Friday, 30 August 2013

More responses to the Syria votes

The truth is rarely pure and never simple (Wilde). Guido and some media commentators are presenting the defeat of the government's motion last night as a clear challenge to Cameron's leadership. To be sure, there are pretenders to the throne in the list of Tory rebels, but I detect various other strands. There are those Conservatives who object on principle to military adventures where there is no measurable gain to our own interests. There were also many who could see missile strikes doing more harm than good, which is my view.

When an Israeli commander used an internationally-deprecated incendiary chemical on civilians in Gaza, there were no calls to use military means to discourage Israel from deploying white phosphorus shells in future - nor should there have been. (Though there was a good case for impeaching those responsible as war criminals, and I was disappointed that the government moved to give immunity in the UK to such dubious visitors.) World opinion, following an international judicial inquiry, succeeded, albeit over three years later.
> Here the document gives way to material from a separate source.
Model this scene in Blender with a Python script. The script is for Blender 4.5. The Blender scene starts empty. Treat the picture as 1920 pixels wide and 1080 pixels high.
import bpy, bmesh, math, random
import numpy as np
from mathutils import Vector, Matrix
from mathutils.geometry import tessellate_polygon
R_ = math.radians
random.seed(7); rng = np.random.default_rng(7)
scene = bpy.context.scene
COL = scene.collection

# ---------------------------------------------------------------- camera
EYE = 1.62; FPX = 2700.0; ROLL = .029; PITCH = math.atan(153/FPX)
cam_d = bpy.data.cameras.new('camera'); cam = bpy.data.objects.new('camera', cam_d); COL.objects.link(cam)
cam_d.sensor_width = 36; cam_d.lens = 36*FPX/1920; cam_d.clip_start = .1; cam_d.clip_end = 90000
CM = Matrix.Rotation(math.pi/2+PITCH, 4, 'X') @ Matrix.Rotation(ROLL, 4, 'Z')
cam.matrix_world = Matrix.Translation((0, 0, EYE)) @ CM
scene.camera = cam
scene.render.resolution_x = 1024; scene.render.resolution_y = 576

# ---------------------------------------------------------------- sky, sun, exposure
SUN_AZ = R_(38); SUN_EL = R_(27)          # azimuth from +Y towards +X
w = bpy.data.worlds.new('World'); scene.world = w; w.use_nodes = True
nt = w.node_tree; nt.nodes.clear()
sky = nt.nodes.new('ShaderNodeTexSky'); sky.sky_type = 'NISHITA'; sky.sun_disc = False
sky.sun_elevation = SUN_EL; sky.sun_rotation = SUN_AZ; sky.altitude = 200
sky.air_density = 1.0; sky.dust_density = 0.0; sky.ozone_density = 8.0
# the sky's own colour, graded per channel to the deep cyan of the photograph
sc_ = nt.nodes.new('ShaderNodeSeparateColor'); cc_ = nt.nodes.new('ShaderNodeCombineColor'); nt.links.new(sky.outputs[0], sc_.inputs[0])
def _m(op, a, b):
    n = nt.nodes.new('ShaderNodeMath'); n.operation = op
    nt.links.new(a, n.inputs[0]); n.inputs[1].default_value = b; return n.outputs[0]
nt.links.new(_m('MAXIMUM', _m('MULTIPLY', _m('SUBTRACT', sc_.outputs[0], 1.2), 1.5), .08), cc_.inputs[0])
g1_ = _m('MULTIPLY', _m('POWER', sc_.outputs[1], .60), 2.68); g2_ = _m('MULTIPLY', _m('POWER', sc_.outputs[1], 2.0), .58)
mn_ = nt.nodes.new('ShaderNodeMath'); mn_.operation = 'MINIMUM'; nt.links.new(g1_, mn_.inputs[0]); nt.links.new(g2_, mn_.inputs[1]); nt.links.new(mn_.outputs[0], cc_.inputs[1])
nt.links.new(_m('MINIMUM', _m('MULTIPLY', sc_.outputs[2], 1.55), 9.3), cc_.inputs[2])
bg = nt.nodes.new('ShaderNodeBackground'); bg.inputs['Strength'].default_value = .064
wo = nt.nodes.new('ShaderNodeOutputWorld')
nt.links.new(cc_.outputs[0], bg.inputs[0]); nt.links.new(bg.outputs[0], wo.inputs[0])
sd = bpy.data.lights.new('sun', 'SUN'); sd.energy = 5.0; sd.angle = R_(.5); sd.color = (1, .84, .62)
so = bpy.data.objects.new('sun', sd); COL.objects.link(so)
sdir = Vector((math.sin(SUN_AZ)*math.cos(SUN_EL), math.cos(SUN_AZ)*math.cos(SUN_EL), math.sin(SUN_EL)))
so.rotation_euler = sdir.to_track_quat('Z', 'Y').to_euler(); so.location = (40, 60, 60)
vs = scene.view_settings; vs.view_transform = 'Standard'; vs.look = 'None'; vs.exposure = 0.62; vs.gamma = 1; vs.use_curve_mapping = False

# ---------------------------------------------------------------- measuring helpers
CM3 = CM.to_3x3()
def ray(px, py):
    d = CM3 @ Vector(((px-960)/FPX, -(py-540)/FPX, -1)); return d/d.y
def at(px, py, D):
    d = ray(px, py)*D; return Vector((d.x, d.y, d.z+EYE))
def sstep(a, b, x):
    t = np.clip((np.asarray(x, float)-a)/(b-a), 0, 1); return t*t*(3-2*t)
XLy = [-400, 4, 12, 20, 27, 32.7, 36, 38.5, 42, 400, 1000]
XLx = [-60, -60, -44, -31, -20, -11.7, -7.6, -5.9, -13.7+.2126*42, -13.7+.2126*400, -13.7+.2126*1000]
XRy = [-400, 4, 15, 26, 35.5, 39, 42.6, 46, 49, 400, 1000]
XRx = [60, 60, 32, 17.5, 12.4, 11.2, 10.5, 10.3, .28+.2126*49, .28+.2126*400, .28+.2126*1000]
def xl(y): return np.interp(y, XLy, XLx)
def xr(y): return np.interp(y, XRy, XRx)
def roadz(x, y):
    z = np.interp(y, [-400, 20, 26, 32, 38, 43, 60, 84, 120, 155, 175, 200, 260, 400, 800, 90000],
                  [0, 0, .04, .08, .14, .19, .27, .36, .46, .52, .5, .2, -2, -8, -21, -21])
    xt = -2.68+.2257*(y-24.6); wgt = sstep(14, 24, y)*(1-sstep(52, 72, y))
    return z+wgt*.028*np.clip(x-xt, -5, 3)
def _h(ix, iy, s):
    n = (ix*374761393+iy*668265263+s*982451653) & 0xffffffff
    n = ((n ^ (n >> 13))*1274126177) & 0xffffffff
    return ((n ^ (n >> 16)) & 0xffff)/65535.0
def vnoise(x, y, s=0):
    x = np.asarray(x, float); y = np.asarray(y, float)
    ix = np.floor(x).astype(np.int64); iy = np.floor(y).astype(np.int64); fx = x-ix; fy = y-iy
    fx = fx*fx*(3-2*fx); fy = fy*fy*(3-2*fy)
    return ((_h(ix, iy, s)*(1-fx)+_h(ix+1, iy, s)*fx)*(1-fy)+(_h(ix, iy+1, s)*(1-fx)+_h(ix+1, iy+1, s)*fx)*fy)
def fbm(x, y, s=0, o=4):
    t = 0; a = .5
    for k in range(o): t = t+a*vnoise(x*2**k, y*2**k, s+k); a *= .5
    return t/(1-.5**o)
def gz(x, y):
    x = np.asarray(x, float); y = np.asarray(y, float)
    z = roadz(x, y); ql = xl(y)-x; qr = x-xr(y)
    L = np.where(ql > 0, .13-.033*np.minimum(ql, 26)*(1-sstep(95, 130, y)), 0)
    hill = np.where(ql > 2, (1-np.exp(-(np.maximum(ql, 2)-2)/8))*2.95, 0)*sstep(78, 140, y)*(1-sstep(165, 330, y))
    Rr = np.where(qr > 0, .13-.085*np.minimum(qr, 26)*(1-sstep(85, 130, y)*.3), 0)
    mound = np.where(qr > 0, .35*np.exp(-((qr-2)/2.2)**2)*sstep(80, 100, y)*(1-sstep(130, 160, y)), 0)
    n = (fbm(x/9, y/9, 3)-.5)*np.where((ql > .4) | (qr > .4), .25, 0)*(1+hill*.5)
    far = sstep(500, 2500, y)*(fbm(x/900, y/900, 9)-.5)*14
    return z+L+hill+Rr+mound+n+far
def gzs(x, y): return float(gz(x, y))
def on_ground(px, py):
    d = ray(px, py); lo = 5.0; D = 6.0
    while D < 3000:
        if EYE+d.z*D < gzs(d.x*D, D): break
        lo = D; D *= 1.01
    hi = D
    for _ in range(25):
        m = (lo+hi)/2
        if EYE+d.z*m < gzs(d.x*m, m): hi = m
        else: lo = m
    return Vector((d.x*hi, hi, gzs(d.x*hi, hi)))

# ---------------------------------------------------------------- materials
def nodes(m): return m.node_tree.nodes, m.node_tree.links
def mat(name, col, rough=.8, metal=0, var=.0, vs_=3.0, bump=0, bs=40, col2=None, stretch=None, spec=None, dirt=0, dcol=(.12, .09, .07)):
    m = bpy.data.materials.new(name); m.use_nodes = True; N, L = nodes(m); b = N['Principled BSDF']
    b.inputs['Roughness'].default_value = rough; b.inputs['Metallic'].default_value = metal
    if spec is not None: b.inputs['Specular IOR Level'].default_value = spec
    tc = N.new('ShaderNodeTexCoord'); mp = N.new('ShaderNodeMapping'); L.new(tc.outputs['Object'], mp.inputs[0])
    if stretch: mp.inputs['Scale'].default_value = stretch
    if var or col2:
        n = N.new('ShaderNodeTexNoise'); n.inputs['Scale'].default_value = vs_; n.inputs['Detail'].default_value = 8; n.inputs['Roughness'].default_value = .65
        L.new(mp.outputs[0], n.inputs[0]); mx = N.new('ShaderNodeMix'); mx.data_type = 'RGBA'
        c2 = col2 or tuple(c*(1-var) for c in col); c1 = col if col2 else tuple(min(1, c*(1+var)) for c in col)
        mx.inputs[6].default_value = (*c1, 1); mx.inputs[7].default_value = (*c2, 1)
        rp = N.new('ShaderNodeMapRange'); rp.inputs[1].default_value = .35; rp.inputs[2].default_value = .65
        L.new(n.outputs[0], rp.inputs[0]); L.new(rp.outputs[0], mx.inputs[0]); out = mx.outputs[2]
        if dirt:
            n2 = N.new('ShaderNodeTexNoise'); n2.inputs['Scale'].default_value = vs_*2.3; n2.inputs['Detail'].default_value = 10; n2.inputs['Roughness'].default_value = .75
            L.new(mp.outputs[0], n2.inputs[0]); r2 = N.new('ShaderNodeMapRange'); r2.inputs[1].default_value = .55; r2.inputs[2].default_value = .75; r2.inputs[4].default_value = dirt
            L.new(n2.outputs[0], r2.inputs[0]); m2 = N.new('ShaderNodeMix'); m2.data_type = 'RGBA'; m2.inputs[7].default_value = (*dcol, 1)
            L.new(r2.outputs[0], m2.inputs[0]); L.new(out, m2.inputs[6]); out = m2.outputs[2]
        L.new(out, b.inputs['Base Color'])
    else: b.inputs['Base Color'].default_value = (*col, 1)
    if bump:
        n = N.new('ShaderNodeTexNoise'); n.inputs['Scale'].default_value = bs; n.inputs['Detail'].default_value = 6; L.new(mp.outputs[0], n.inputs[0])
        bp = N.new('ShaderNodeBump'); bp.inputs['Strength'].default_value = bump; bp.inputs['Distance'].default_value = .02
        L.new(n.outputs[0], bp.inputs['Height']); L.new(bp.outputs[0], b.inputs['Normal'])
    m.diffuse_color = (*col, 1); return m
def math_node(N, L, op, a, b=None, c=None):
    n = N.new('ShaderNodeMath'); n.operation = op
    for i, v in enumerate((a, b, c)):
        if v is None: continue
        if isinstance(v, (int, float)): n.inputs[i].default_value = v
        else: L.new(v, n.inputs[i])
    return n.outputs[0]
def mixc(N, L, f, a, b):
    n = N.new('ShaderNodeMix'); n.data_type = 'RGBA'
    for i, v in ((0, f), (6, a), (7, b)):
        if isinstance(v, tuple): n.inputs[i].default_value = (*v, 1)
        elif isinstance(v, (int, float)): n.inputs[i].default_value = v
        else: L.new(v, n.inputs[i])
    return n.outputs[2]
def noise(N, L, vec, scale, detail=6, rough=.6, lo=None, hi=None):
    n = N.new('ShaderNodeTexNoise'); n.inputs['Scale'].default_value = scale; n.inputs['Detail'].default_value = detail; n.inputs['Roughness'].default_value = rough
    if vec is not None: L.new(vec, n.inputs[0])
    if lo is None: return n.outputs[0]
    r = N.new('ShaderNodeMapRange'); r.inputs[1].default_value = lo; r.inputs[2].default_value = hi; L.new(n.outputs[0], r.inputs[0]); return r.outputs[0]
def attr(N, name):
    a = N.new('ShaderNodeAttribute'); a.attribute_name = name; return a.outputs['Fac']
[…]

The key to stopping the oppression in Syria is the Russian government. They have shown that their support for Bashar al-Assad is not unconditional, and the West should work upon that.

We should also double our efforts on the humanitarian front.

The entire ministerial team at the Department for International Development seems to have absented itself from the votes. They tackle the humanitarian issues of conflict day-to-day and also have to keep channels open to administrations throughout the world. I believe that to be seen to be endorsing military action in the middle east would hamper their work, and that they therefore took a practical and ethical decision, not a party political one.

There are calls for the prime minister to sack Justine Greening. This is unlikely because, to be consistent, he would also have to remove coalition members Steve Webb at DWP and deputy government whip Jenny Willott, who also were absent from the vote. Both are doing good jobs.